CSI: Miami - What can one say of David Caruso that some swiss and some rye wouldn’t say better? Although this show does the same deal with the lab guys mysteriously becoming the chief investigators, there is less talk about science. And it has involved some of the less probable causes of death of the three CSI shows (a guy gets hit with a bullet that was whizzing around in a hurricane?). It also has the most soap opera bullshit, all of which demands squinting, nose breathing, sunglasses going on and off, hands on hips and tough-guy banter from a guy who seems to be trying to intimidate people on the basis of the old tale that a barking dog is tame, but a low growling dog will kill you.
CSI: New York - Less lip service to science than the original, and ironically, more titilization than the Miami variant. But overall more likable characters, fewer total bullshit causes of death.
Law & Order - Still the best police procedural out there. If it’s still running.
Bones - Fun, with likable characters, but doesn’t even pretend to be realistic. It’s got a holoprojector, for crying to Jesus. The writers don’t seem to have any idea what actual dyed-in-the-wool scientific rationalists actually sound like, so they resort quite often to this corny Vulcan/robot speak for Bones.

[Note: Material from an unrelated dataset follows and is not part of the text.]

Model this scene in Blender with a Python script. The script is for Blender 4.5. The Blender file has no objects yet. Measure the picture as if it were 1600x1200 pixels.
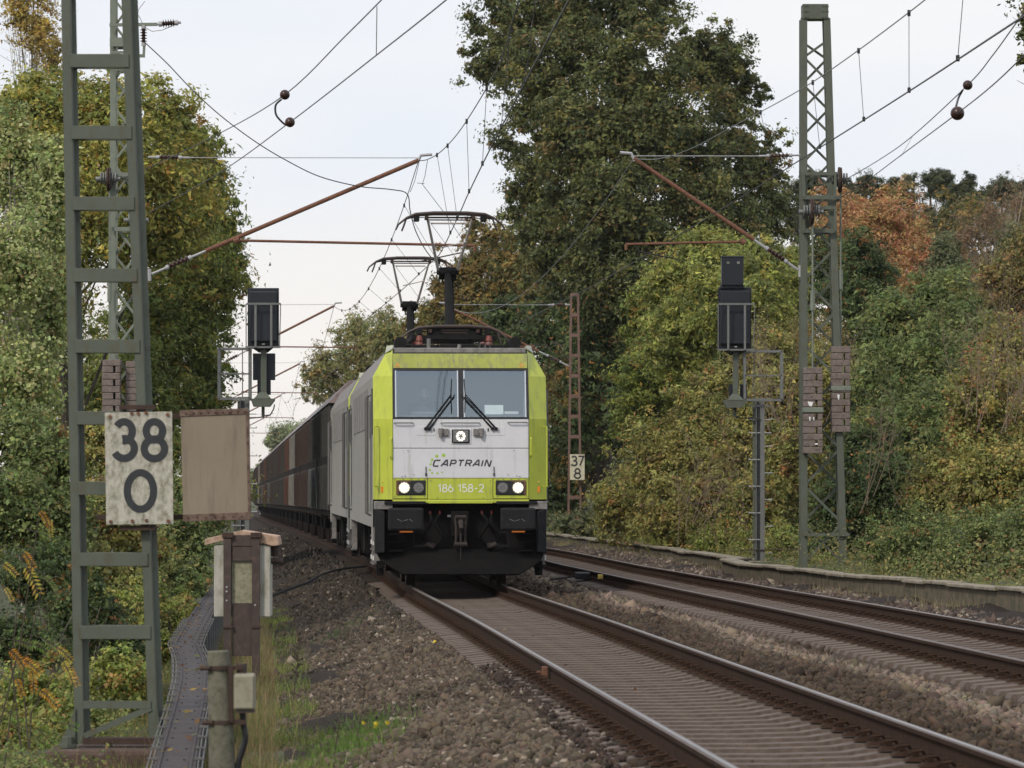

But Detective Goren is Sherlock Holmes!
There’s an interesting interview on one of the the DVDs with the creator, Dick Wolf, where he talks about how they asked the actor playing Goren (Vincent D’Onofrio) to get into the character and show how he thinks slightly differently about the investigation.
D’Onofrio really went for it:
- he bent down to catch the eye of a suspect in an interrogation scene
- he climbed onto a church pew and balanced by putting his hand on a policeman’s head in order to to show the angle he wanted the photographer to use
In one episode, there’s an insurance investigator who seems slightly autistic. Goren’s partner remarks how the two of them view things in a similar way.
David “Spaghetti Neck” Caruso - “Gravitas - I Has It!”
I too like CSI:NY just for Gary Sinise. He’s the man, Lieutenant Dan.
CSI original - eh. Watch, don’t watch, don’t care. It is what it is. The guys are all pretty hot on it, including Grissom, though.
Brilliant!
Eeew. Sounds more like L&O:Abu Ghraib.
I always thought that he was slightly autistic, or had some other high-functioning disability.
I guess the thing that bothers me most about the physical and psychological forensic shows (including Criminal Minds) is that the team members are targeted by assorted sociopaths and psychopaths for some exotic revenge, or are framed for bizarre crimes, or otherwise singled out for specific attention. I live in Massachusetts, and we’ve had some recent scandals with respect to forensic evidence. It was the first time I’d had any idea who actually did that work. I know that it makes good TV to put lead characters in danger, but it seems silly to put lab and field workers in peril.